TASK GOAL
Below are several entries. Transcribe exactly those lines that fall from the one with "Recreate this scene" through the one with "cy_, sy_, cp_, sp_", end lines included.

DATA ROWS
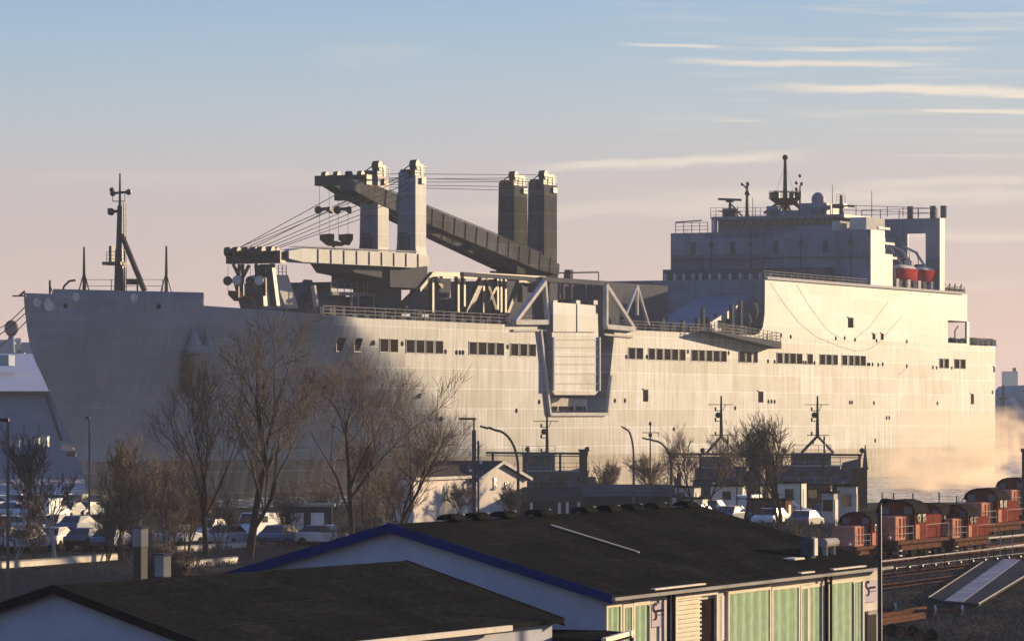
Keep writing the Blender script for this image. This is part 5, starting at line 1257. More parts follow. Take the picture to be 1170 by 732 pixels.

--

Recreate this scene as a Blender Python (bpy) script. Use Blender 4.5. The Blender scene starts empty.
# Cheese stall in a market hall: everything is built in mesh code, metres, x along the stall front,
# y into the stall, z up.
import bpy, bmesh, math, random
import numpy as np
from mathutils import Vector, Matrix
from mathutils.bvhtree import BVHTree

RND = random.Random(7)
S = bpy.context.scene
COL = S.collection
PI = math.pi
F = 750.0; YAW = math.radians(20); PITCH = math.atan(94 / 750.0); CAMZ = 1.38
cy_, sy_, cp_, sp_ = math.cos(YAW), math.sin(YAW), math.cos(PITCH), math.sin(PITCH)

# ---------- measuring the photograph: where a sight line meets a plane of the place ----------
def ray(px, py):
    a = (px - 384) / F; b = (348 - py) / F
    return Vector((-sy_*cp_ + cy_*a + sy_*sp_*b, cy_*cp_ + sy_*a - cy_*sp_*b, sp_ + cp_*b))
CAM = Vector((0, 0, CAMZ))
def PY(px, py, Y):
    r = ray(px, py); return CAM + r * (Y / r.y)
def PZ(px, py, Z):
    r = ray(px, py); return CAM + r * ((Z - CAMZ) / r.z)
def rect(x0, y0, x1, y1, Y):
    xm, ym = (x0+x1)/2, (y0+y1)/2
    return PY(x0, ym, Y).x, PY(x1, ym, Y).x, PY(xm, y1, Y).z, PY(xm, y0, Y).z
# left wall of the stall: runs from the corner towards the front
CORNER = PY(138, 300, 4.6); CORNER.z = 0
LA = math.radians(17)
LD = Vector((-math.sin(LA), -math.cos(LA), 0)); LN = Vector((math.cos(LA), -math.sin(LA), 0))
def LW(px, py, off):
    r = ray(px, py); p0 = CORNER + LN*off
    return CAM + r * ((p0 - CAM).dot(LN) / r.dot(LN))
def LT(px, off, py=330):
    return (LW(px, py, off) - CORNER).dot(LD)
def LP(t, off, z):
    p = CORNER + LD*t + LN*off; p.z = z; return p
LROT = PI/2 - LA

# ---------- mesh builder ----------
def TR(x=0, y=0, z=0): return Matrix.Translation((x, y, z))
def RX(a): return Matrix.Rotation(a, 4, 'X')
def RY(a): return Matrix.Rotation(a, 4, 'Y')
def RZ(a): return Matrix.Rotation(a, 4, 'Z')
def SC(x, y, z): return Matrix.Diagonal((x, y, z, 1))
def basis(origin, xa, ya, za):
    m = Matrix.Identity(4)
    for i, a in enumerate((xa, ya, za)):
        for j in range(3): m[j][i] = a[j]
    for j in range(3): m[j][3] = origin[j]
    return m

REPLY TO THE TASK
Recreate this scene as a Blender Python (bpy) script. Use Blender 4.5. The Blender scene starts empty.
# Cheese stall in a market hall: everything is built in mesh code, metres, x along the stall front,
# y into the stall, z up.
import bpy, bmesh, math, random
import numpy as np
from mathutils import Vector, Matrix
from mathutils.bvhtree import BVHTree

RND = random.Random(7)
S = bpy.context.scene
COL = S.collection
PI = math.pi
F = 750.0; YAW = math.radians(20); PITCH = math.atan(94 / 750.0); CAMZ = 1.38
cy_, sy_, cp_, sp_ = math.cos(YAW), math.sin(YAW), math.cos(PITCH), math.sin(PITCH)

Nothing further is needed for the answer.